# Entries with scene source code
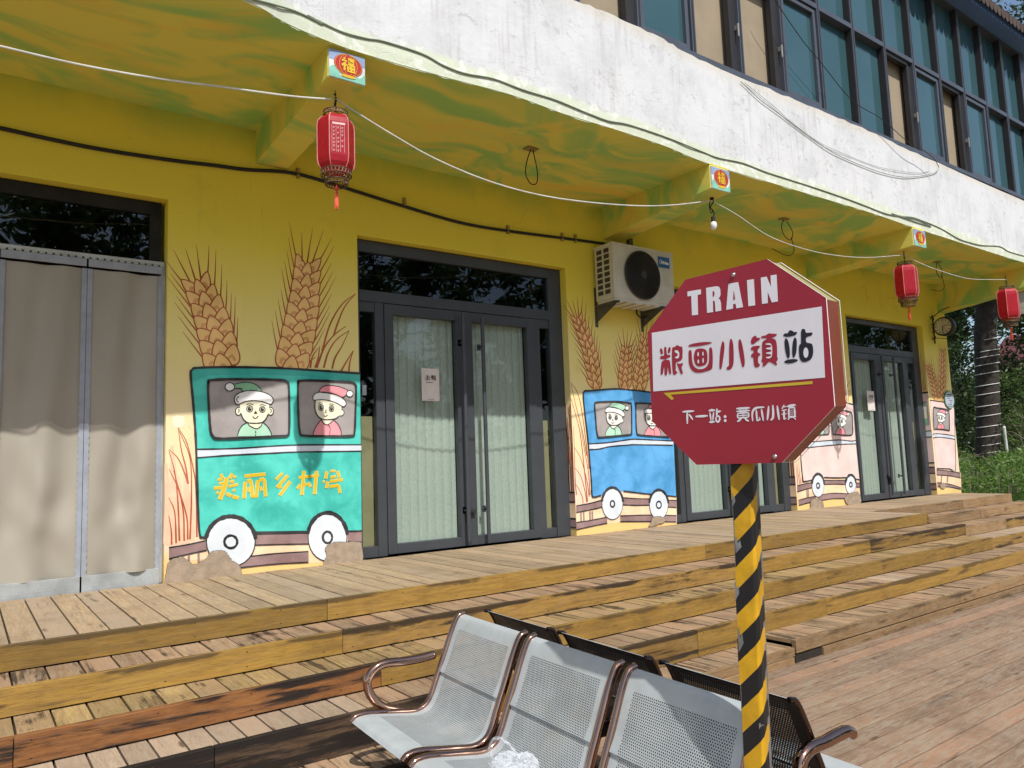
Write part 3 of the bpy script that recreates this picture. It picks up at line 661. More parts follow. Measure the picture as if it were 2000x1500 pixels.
CM = [m_teal, m_teal2, m_blue, m_pink, m_band, m_pane, m_rail, m_wheel, m_skin, m_skinw, m_mint, m_green, m_rose, m_white, m_ink, m_gold, m_goldl, m_peach, m_plaster]
TEAL, TEAL2, BLUE, PINK, BAND, PANE, RAIL, WHEEL, SKIN, SKINW, MINT, GREEN, ROSE, WHITE, INK, GOLD, GOLDL, PEACH, PLAS = range(19)
def kid(M, tgt, hat, shirt, skin, lw):
    x0, y0, x1, y1 = tgt
    A = lambda pts: [(x0+(a-1320)/490*(x1-x0), y0+(b-207)/608*(y1-y0)) for a, b in pts]
    sx, sy = (x1-x0)/490, (y1-y0)/608; p1 = lambda a, b: A([(a, b)])[0]
    sh = A([(1320,812),(1350,720),(1420,625),(1450,665),(1500,685),(1560,620),(1620,670),(1660,750),(1668,812)]); M.poly(sh, shirt, 7)
    M.poly(A([(1425,600),(1560,600),(1555,640),(1500,684),(1450,664)]), skin, 7.5)
    fc = A([(1350,380),(1420,370),(1520,380),(1610,415),(1665,450),(1660,520),(1640,575),(1590,610),(1500,622),(1420,610),(1370,560),(1345,480)])
    M.ell(p1(1660,535), 40*sx, 40*sy, skin, 8); M.ring(p1(1660,535), 40*sx, 40*sy, lw, INK, 8.5); M.poly(fc, skin, 9, 4); M.line(A([(1350,385),(1345,480),(1370,560),(1420,610),(1500,622),(1590,610),(1635,580)]), lw*1.3, INK, 10)
    cp = A([(1402,285),(1420,240),(1470,210),(1540,205),(1640,220),(1720,250),(1760,278),(1735,310),(1680,350),(1600,320),(1500,300)]); M.poly(cp, hat, 9.5, 3); M.line(cp, lw, INK, 11, 4, True)
    br = A([(1320,360),(1330,325),(1370,295),(1440,285),(1540,298),(1650,340),(1710,390),(1725,430),(1700,462),(1660,450),(1600,415),(1500,385),(1400,378),(1335,385)]); M.poly(br, WHITE, 10.5, 3); M.line(br, lw, INK, 11.5, 4, True)
    M.ell(p1(1770,305), 40*sx, 38*sy, WHITE, 11); M.ring(p1(1770,305), 40*sx, 38*sy, lw, INK, 11.7)
    for ex, ey in ((1420,475), (1547,487)):
        M.ring(p1(ex,ey), 29*sx, 38*sy, lw, INK, 10.5); M.ell(p1(ex,ey), 19*sx, 27*sy, INK, 10.5); M.ell(p1(ex+5,ey-9), 5*sx, 7*sy, WHITE, 11)
    M.line(A([(1483,500),(1473,530),(1490,541)]), lw, INK, 10.5); M.line(A([(1452,568),(1470,583),(1500,568)]), lw, INK, 10.5)
    M.line(A([(1385,428),(1415,415),(1440,425)]), lw*.8, INK, 10.5); M.line(A([(1515,435),(1545,430),(1575,440)]), lw*.8, INK, 10.5)
    M.line(A([(1320,805),(1350,720),(1415,628)]), lw, INK, 10); M.line(A([(1565,622),(1620,670),(1660,750),(1667,812)]), lw, INK, 10)
    M.line(A([(1420,622),(1450,664),(1500,684),(1555,640),(1562,618)]), lw, INK, 10); M.line(A([(1505,690),(1530,720),(1525,805)]), lw*.8, INK, 10)
def wheel(M, c, rx, ry, hx, hy, lw, arch=True):
    M.ell(c, rx, ry, INK, 7); M.ell(c, rx*.955, ry*.955, WHEEL, 8); M.ring(c, hx, hy, lw*1.25, INK, 9)
    if arch: M.ring(c, rx*1.0, ry*1.01, lw*2.1, INK, 9, -math.pi*.95, -.12)
def rails(M, quads, lw):
    for q in quads:
        h = len(q)//2; M.poly(q, RAIL, 4); M.line(q[:h], lw, INK, 5); M.line(q[h:], lw, INK, 5)

# --- turquoise carriage
M = Mural(ZM(330, 690, 3.41)); LW = .018
body = [(145,140),(155,108),(190,97),(400,92),(700,97),(1000,115),(1272,133),(1284,1182),(1200,1186),(580,1192),(420,1200),(240,1230),(212,1218),(200,1190),(188,900),(180,600),(163,350)]
M.poly(body, TEAL, 3); M.poly([(150,125),(190,98),(400,93),(700,98),(1000,116),(1271,134),(1273,190),(1100,170),(860,150),(500,140),(260,150),(160,190)], TEAL2, 3.5)
M.line([(1284,1182),(1200,1186),(580,1192)], LW, INK, 6); M.line([(250,1228),(225,1226),(205,1205),(192,1000),(180,600),(163,350),(145,145),(155,110),(190,97),(400,92),(700,97),(1000,115),(1271,134)], LW*1.15, INK, 6)
W1 = [(262,200),(290,178),(500,172),(740,178),(785,190),(798,220),(802,380),(800,520),(785,548),(740,552),(520,562),(330,568),(290,548),(275,500),(265,350)]
W2 = [(860,205),(880,183),(1000,182),(1200,190),(1240,207),(1246,240),(1242,400),(1235,530),(1208,550),(1050,552),(900,548),(872,525),(862,400)]
for W in (W1, W2): M.poly(W, PANE, 5, 4); M.line(W, LW*1.25, INK, 12.5, 4, True)
M.poly([(180,640),(450,634),(820,612),(1281,609),(1281,652),(850,658),(700,665),(400,680),(190,696)], BAND, 4); M.line([(180,640),(450,634),(820,612),(1281,609)], LW*.8, INK, 5); M.line([(190,696),(400,680),(700,665),(850,658),(1281,652)], LW*.8, INK, 5)
M.poly([(0,1395),(0,1300),(250,1245),(560,1195),(1284,1183),(1284,1262),(1030,1392),(470,1428),(250,1370)], PEACH, 1)
rails(M, [[(0,1295),(120,1275),(248,1248),(252,1312),(120,1340),(0,1370)], [(570,1206),(750,1202),(930,1198),(930,1270),(750,1273),(570,1278)], [(470,1362),(700,1335),(930,1320),(930,1392),(700,1405),(470,1428)], [(1190,1188),(1240,1186),(1284,1184),(1284,1258),(1240,1256),(1190,1254)]], LW*.7)
M.poly([(125,1340),(140,1337),(140,1400),(125,1400)], RAIL, 4); M.poly([(190,1328),(205,1325),(205,1390),(190,1390)], RAIL, 4)
wheel(M, (412,1256), 166, 168, 43, 42, LW); wheel(M, (1056,1226), 132, 162, 31, 38, LW)
# passenger with the green hat, facing out
t4 = lambda pts: [((400+a/6.25-330)*3.41, (720+b/6.25-690)*3.41) for a, b in pts]; e4 = lambda a, b: t4([(a, b)])[0]; q = 3.41/6.25; lw = .0075
sh = t4([(398,825),(420,750),(460,690),(520,658),(545,695),(600,725),(640,730),(685,700),(705,655),(760,700),(800,760),(818,825)]); M.poly(sh, MINT, 7)
M.poly(t4([(520,655),(705,650),(685,700),(640,729),(590,722),(545,692)]), SKIN, 7.5)
for ex in (410, 803): M.ell(e4(ex,520), 35*q, 48*q, SKIN, 8); M.ring(e4(ex,520), 35*q, 48*q, lw*1.2, INK, 8.5); M.line(t4([(ex-8,490),(ex+12,510),(ex-4,540)]), lw, INK, 8.5)
fc = t4([(434,415),(500,395),(600,385),(700,395),(775,415),(785,480),(772,560),(740,620),(690,658),(600,666),(520,655),(470,610),(442,550),(432,480)]); M.poly(fc, SKIN, 9, 3); M.line(t4([(440,545),(470,610),(520,655),(600,666),(690,658),(740,620),(772,560)]), lw*1.3, INK, 10)
cp = t4([(368,190),(450,170),(540,168),(620,193),(670,235),(695,272),(560,272),(462,284),(455,255),(430,242),(372,240)]); M.poly(cp, GREEN, 9.5); M.line(t4([(368,190),(450,170),(540,168),(620,193),(670,235),(695,272)]), lw, INK, 11); M.line(t4([(372,240),(430,240),(455,255),(460,284)]), lw, INK, 11)
br = t4([(363,365),(385,320),(450,285),(540,268),(640,272),(740,295),(810,335),(837,380),(825,415),(795,432),(700,402),(600,390),(500,400),(440,425),(400,436),(370,415)]); M.poly(br, WHITE, 10.5, 3); M.line(br, lw*1.2, INK, 11.5, 4, True); M.ring(e4(408,375), 18*q, 32*q, lw, INK, 11.5, 1.2, 5.4)
M.ell(e4(305,222), 58*q, 50*q, WHITE, 11); M.ring(e4(305,222), 58*q, 50*q, lw*1.2, INK, 11.7)
for ex, ey, r_ in ((548,490,37), (703,498,34)): M.ring(e4(ex,ey), r_*q, r_*q*1.05, lw, INK, 10.5); M.ell(e4(ex,ey), r_*.66*q, r_*.72*q, INK, 10.5); M.ell(e4(ex+8,ey-10), 6*q, 7*q, WHITE, 11)
M.poly(t4([(596,546),(612,528),(620,512),(630,528),(642,547),(620,552)]), INK, 10.5); M.line(t4([(586,582),(600,602),(625,606),(654,578)]), lw, INK, 10.5)
M.line(t4([(508,440),(545,428),(596,442)]), lw*.8, INK, 10.5); M.line(t4([(668,450),(700,437),(742,452)]), lw*.8, INK, 10.5)
M.line(t4([(400,815),(420,750),(460,690),(518,658)]), lw, INK, 10); M.line(t4([(708,655),(760,700),(800,760),(818,812)]), lw, INK, 10); M.line(t4([(522,660),(545,693),(600,724),(640,730),(685,700),(703,658)]), lw, INK, 10); M.line(t4([(620,760),(622,785)]), lw, INK, 10, 0); M.line(t4([(620,800),(620,822)]), lw, INK, 10, 0)
kid(M, (*e4(1320,207), *e4(1810,815)), ROSE, ROSE, SKIN, lw)
M.poly([(25,425),(50,412),(98,418),(105,470),(88,490),(40,495),(24,470)], SKIN, 1)
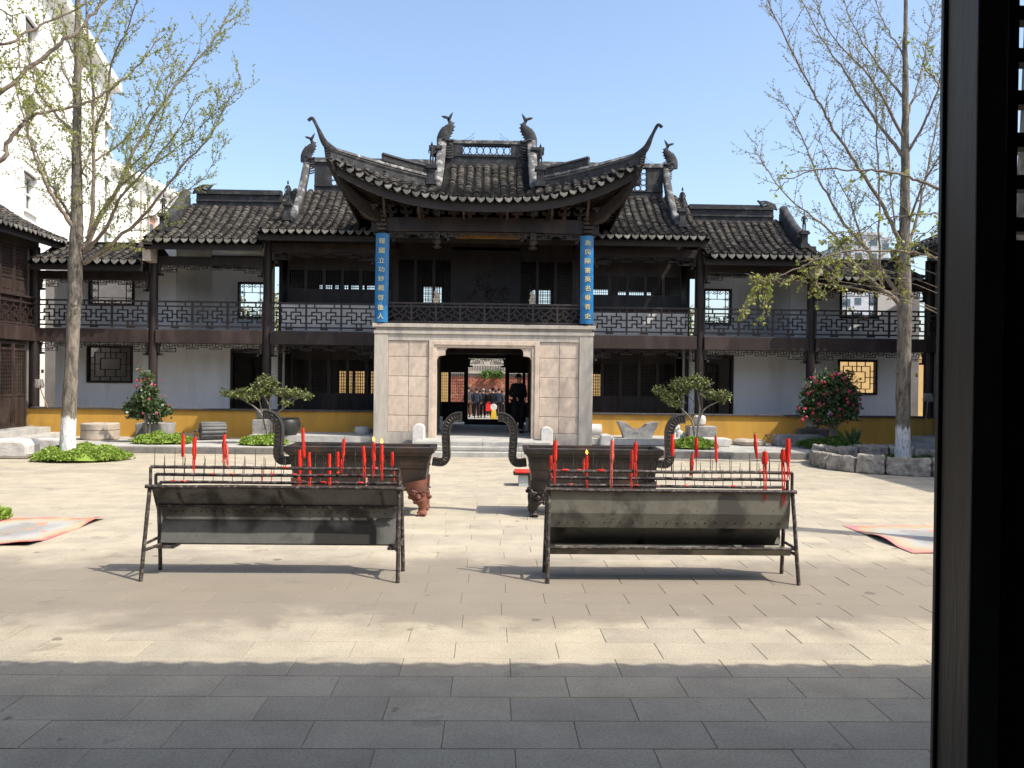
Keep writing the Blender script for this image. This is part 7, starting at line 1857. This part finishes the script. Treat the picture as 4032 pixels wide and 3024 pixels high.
# octagon sign on yellow stand
xs_ = P(1944, 1600, 36.5).x; zb = .0; B = thing('sign_stand', 'pale octagonal board on a yellow tapered stand in the doorway', 'sign', (xs_, 36.5, 0))
z1 = PZ(1614, 36.5); m_ = MB(); m_.cbox((xs_, 36.5, (-.01+z1)/2), (.40, .30, z1+.01), None, .42); m_.build('stand', 'plastic_y', B, bevel=.01)
zc = (PZ(1590, 36.5)+PZ(1616, 36.5))/2; rr_ = (PZ(1590, 36.5)-PZ(1616, 36.5))/2*1.05; m_ = MB(); m_.prism([(xs_+rr_*math.cos(R(22.5+45*q)), zc+rr_*math.sin(R(22.5+45*q))) for q in range(8)], 36.45, 36.52); m_.build('board', 'plastic_w', B, bevel=.01)

# ------------------------------------------------------------------ what stands beyond
m_ = MB(); m_.box(-30, 30, 34.2, 70, -.12, -.01); struct(m_.build('rear_pavement', 'ground_far'))
B = thing('relief_wall', 'long wall with red stone relief below a pale carved band, beyond the doorway', 'wall', (XA, 49.6, 0))
m_ = MB(); m_.box(-9, 9, 49.6, 50.2, -.05, PZ(1483, 49.6)); m_.build('red_relief', 'redwall', B)
m_ = MB(); m_.box(-9.3, 9.3, 49.65, 50.5, PZ(1483, 49.6)+.002, PZ(1471, 49.6)); m_.build('stone_course', 'stone', B)
m_ = MB(); m_.box(-9.3, 9.3, 49.5, 50.5, PZ(1471, 49.6), 5.2); m_.build('upper_wall', 'pale', B)  # white wall; greyer material stands in for the shade lying on it
m_ = MB()
for k in range(40):
    x = -3+6*k/40; m_.tube(curve([(x, 49.48, 2.6), (x+.07, 49.46, 2.85), (x+.16, 49.46, 2.80), (x+.12, 49.48, 2.68)], 3), .03, 5)
m_.build('cloud_carving', 'pale', B)
for u in (1915, 1960, 1863, 1980):
    p = P(u, 1474, 49.2); m_ = MB(); r = random.Random(u)
    for _ in range(500): m_.leafq((p.x+r.gauss(0, .16), 49.2+r.gauss(0, .12), p.z+r.gauss(0, .10)), .10, r)
    if u in (1915, 1960): solo(m_, 'hanging_plant', 'cover_d', 'green plant on the ledge of the relief wall, '+('left of centre' if u < 1930 else 'right of centre'), 'plant')
for s, xa, xb in ((-1, -22, -1.9), (1, 1.75, 22)):
    B = thing('ochre_wall', 'sunlit ochre garden wall behind the hall, '+('left' if s < 0 else 'right')+' of the passage', 'wall', ((xa+xb)/2, 39, 0))
    m_ = MB(); m_.box(xa, xb, 39, 39.3, -.05, 3.6); m_.build('wall_face', 'yellow_rear', B)
    m_ = MB(); m_.box(xa, xb, 38.9, 39.4, 3.6, 3.72); m_.build('coping', 'cap', B)
for i, (x, y, h, rr_) in enumerate(((-16.5, 50, 7.6, 2.6), (-10.5, 47, 7.2, 2.4), (9.3, 46, 6.6, 2.2), (15.8, 48, 7.0, 2.6), (20, 52, 7.5, 2.6))):
    r = random.Random(100+i); B = thing('garden_tree', ('broad pale green tree seen through the left recess window', 'yellow green tree behind the hall left of the stage', 'mixed green tree seen through the right recess window', 'grey green tree seen through the far right upper window', 'tree behind the right wing roof')[i], 'tree', (x, y, 0))
    m_ = MB(); m_.tube([(x, y, -.1), (x+.1, y, 2.2), (x, y, 4)], [.2, .15, .09], 8)
    for k in range(7):
        a = k*.9; m_.tube([(x, y, 2.4+.2*k), (x+math.cos(a)*rr_*.5, y+math.sin(a)*rr_*.5, 3.6+.3*k), (x+math.cos(a)*rr_*.9, y+math.sin(a)*rr_*.9, 4.6+.25*k)], [.07, .04, .015], 5)
    m_.build('trunk', 'branch', B)
    m_ = MB()
    for _ in range(140):
        while True:
            v = Vector((r.uniform(-1, 1), r.uniform(-1, 1), r.uniform(-1, 1)))
            if v.length < 1: break
        c = Vector((x+v.x*rr_, y+v.y*rr_, h*.66+v.z*h*.33))
        for _ in range(22): m_.leafq(c+Vector((r.gauss(0, .22), r.gauss(0, .22), r.gauss(0, .16))), .16, r)
    m_.build('crown', 'bgleaf', B)

# apartment blocks behind, left
def block(name, label, A, Bp, ztop, thick, wins, mt='stucco', eave=True):
    A = Vector(A); Bp = Vector(Bp); d = (Bp-A).normalized(); n = Vector((d.y, -d.x, 0)); L = (Bp-A).length
    if n.x < 0: n = -n
    O = thing(name, label, 'building', A)
    def q(m_, s0, s1, z0, z1, o0, o1):
        c = [A+d*s0+n*o0, A+d*s1+n*o0, A+d*s1+n*o1, A+d*s0+n*o1]
        m_.add([(p.x, p.y, z) for z in (z0, z1) for p in c], [(0, 3, 2, 1), (4, 5, 6, 7), (0, 1, 5, 4), (1, 2, 6, 5), (2, 3, 7, 6), (3, 0, 4, 7)])
    holes = [(a, b, c, e) for a, b, c, e, _ in wins]
    xs = sorted({0, L}|{h[0] for h in holes}|{h[1] for h in holes}); m_ = MB()
    for xa, xb in zip(xs, xs[1:]):
        hs = sorted([h for h in holes if h[0] <= (xa+xb)/2 <= h[1]], key=lambda h: h[2]); z = 0
        for h in hs: q(m_, xa, xb, z, h[2], -.35, 0); z = h[3]
        q(m_, xa, xb, z, ztop, -.35, 0)
    q(m_, 0, L, 0, ztop, -thick, -.36); m_.build('wall', mt, O)
    if eave: m_ = MB(); q(m_, -.6, L+.6, ztop, ztop+.5, -thick-.3, .55); m_.build('cornice', mt, O, bevel=.04); m_ = MB(); q(m_, -.2, L+.2, ztop-.35, ztop, 0, .15); m_.build('cornice_moulding', mt, O)
    for a, b, c, e, kind in wins:
        m_ = MB()
        if kind == 'niche':
            q(m_, a, b, c, e, -.355, -.30); m_.build('recess', 'stucco_b', O); m_ = MB()
            for z in (c+.9,): q(m_, a, b, z, z+.06, -.06, .02)
            for k in range(int((b-a)/.15)): q(m_, a+.15*k, a+.15*k+.03, c, c+.9, -.04, 0)
            m_.build('balcony_rail', 'iron', O); m_ = MB(); q(m_, a+.4, b-.4, c+1.1, e-.6, -.30, -.26); m_.build('window', 'glass', O); continue
        q(m_, a, b, c, c+.07, -.25, -.15); q(m_, a, b, e-.07, e, -.25, -.15); q(m_, a, a+.07, c, e, -.25, -.15); q(m_, b-.07, b, c, e, -.25, -.15); q(m_, (a+b)/2-.03, (a+b)/2+.03, c, e, -.25, -.15); q(m_, a, b, (c+e)/2-.03, (c+e)/2+.03, -.25, -.15)
        w_ = m_.build('window', 'plastic_w', O); m_ = MB(); q(m_, a, b, c, e, -.30, -.26); m_.build('pane', 'glass', w_)
        m_ = MB(); q(m_, a-.15, b+.15, e, e+.12, -.1, .12); q(m_, a-.1, b+.1, c-.12, c, -.1, .12); m_.build('window_moulding', mt, O)
    return O, (A, d, n, q)
wl = []
for s0, zs2 in ((19.2, (2.5, 5.6, 8.7, 11.8, 14.9)), (26.5, (5.6, 8.7, 11.8, 14.9)), (12, (2.5, 5.6, 8.7, 11.8, 14.9))):
    for z in zs2: wl.append((s0, s0+1.5, z, z+1.5, 'w'))
blA, _ = block('apartment_block', 'tall sunlit cream apartment block behind the left ginkgo', (-16.2, 17.0+6, 0), (-22.3, 50, 0), 18.6, 9, wl)
wb_ = [(6.6, 7.6, z, z+1.9, 'w') for z in (7.0, 10.2, 13.2)]+[(9.8, 11.4, z, z+2.7, 'niche') for z in (5.4, 8.6, 11.8)]+[(3.5, 4.6, z, z+1.4, 'w') for z in (6, 9, 12)]
blB, (A_, d_, n_, q_) = block('apartment_block', 'second lower cream apartment block with brown recesses, behind the left roofs', (-27.4, 57, 0), (-26.3, 72, 0), 16.6, 12, wb_, eave=True)
for s_, z in ((5.2, 7.1), (8.6, 10.4)):
    c = A_+d_*s_+n_*.3; m_ = MB(); q_(m_, s_-.4, s_+.4, z, z+.6, .03, .38); o = solo(m_, 'air_conditioner', 'plastic_w', 'white outdoor air conditioning unit on the second cream block, '+('lower' if z < 9 else 'upper')+' one', 'air conditioner', False, None, .02)
    m_ = MB(); ctr = A_+d_*s_+n_*.40; m_.lathe([(.22, 0), (.22, .02)], (0, 0, 0), 16, 'X'); m_.v = [(ctr.x+a, ctr.y+b, z+.3+c2) for a, b, c2 in m_.v]; m_.build('fan_grille', 'wick', o)
for k, (s_, ww_) in enumerate(((8.3, .10), (9.5, .12), (11.8, .10))):
    m_ = MB(); q_(m_, s_, s_+ww_, 0, 16, .03, .14); m_.build('drain_pipe', 'stone_b', blB)
# pale towers far right
for i, (u0, u1, vt, Y, lb) in enumerate(((3310, 3352, 962, 150, 'pale grey distant tower block left of two, above the right roof'), (3352, 3470, 925, 170, 'wider pale distant tower block above the right roof'), (3465, 3500, 945, 175, 'narrow distant block beside the right tree trunk'))):
    xa, xb = P(u0, vt, Y).x, P(u1, vt, Y).x; zt = PZ(vt, Y, (u0+u1)/2); B = thing('tower_block', lb, 'building', ((xa+xb)/2, Y, 0))
    m_ = MB(); m_.box(xa, xb, Y, Y+12, 0, zt); m_.build('wall', 'grey_block', B); k = int((xb-xa)/3)
    for a in range(max(1, k)):
        for f_ in range(3, 9):
            z = zt-3.0*(f_-2.3)
            if z < 2: continue
            m_ = MB(); x = xa+(xb-xa)*(a+.3)/max(1, k); m_.box(x, x+1.3, Y-.08, Y+.1, z, z+1.4); m_.build('window', 'glass', B)
    m_ = MB(); m_.box(xa-.3, xb+.3, Y-.3, Y+.4, zt, zt+.6); m_.build('parapet', 'grey_block', B)

# ------------------------------------------------------------------ hall the photo is taken from
HB = thing('main_hall', 'dark timber hall round the camera whose eave shades the near paving', 'hall', (0, -3, .45))
m_ = MB(); m_.box(-14, 14, -8, 2.3, -.1, .45); m_.build('floor', 'step', HB)
m_ = MB(); m_.box(-14, 14, 2.3, 2.7, -.1, .25); m_.build('step_stone', 'step', HB)
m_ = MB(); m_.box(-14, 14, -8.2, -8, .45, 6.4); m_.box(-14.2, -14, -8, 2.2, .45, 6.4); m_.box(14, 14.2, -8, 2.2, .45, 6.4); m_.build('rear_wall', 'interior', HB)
ze, ye = 5.20, 4.43
m_ = MB(); m_.add([(-17, ye, ze), (17, ye, ze), (17, -3, 8.4), (-17, -3, 8.4), (-17, -10, 5.4), (17, -10, 5.4)], [(0, 1, 2, 3), (3, 2, 5, 4)]); m_.add([(-17, ye, ze-.12), (17, ye, ze-.12), (17, -3, 8.28), (-17, -3, 8.28), (-17, -10, 5.28), (17, -10, 5.28)], [(0, 1, 2, 3), (3, 2, 5, 4)])
hr = m_.build('roof', 'board', HB)
m_ = MB(); m_.box(-17, 17, ye-.12, ye-.06, ze-.34, ze-.04); m_.build('eave_board', 'board', hr)
for i in range(100):
    x = -17+.34*i
    piece('drip_tile', DRIP, (x, ye+.02, ze+.02), (R(-12), 0, 0), hr, (1.5, 1, .55)); 
for i in range(100):
    x = -17+.34*i+.17; piece('tile_row_end', ENDM, (x, ye, ze+.02), (0, 0, 0), hr, (1.3, 1, .7))
for x in (-9.5, -5.2, 5.2, 9.5):
    m_ = MB(); m_.lathe([(.2, .45), (.18, 5.6)], (x, 1.2, 0), 18); m_.build('column', 'wood', HB, True)
m_ = MB(); m_.box(-14, 14, 1.05, 1.35, 4.2, 4.7); m_.build('front_beam', 'wood', HB)
# open door leaf at the right
xd = .795; y0, y1 = 1.395, 1.505
DL = thing('door_leaf', 'dark timber lattice door leaf standing open at the right edge', 'door', (xd, y0, .46))
m_ = MB(); m_.box(xd+.006, xd+.058, y0, y1-.012, .46, 3.6); m_.build('stile', 'postwood', DL, bevel=.003)
m_ = MB(); m_.box(xd, xd+.04, y1-.011, y1, .46, 3.6); m_.build('edge_bead', 'postwood', DL, bevel=.002)
m_ = MB(); m_.box(xd+.0585, xd+.9, y0+.0, y0+.045, .46, 2.34); m_.build('lower_panel', 'blackwood', DL)
zz = PZ(0, y0, 3990)
k = 0
while True:
    zc = PZ(30-130+167*k-20, y0, 3990); k += 1
    if zc < 2.34: break
    m_ = MB(); m_.box(xd+.0585, xd+.9, y0+.002, y0+.032, zc-.012, zc+.012); m_.build('lattice_bar', 'blackwood', DL)
for k in range(5):
    m_ = MB(); x = xd+.063+.078*k; m_.box(x+.0, x+.014, y0+.004, y0+.044, 2.34, 3.6); m_.build('lattice_bar', 'blackwood', DL)
m_ = MB(); m_.box(xd+.0585, xd+.9, y0, y0+.045, 2.95, 3.6); m_.build('top_panel', 'blackwood', DL)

# TASK BRIEF
From the entries above, give again exactly the lines running from the line with "Keep writing the" to the line with "zc = (PZ(1590, 36.5)+PZ(1616, 36.5))/2;"; include both of those lines.

# OUTPUT FOR THIS TASK
Keep writing the Blender script for this image. This is part 7, starting at line 1857. This part finishes the script. Treat the picture as 4032 pixels wide and 3024 pixels high.
# octagon sign on yellow stand
xs_ = P(1944, 1600, 36.5).x; zb = .0; B = thing('sign_stand', 'pale octagonal board on a yellow tapered stand in the doorway', 'sign', (xs_, 36.5, 0))
z1 = PZ(1614, 36.5); m_ = MB(); m_.cbox((xs_, 36.5, (-.01+z1)/2), (.40, .30, z1+.01), None, .42); m_.build('stand', 'plastic_y', B, bevel=.01)
zc = (PZ(1590, 36.5)+PZ(1616, 36.5))/2; rr_ = (PZ(1590, 36.5)-PZ(1616, 36.5))/2*1.05; m_ = MB(); m_.prism([(xs_+rr_*math.cos(R(22.5+45*q)), zc+rr_*math.sin(R(22.5+45*q))) for q in range(8)], 36.45, 36.52); m_.build('board', 'plastic_w', B, bevel=.01)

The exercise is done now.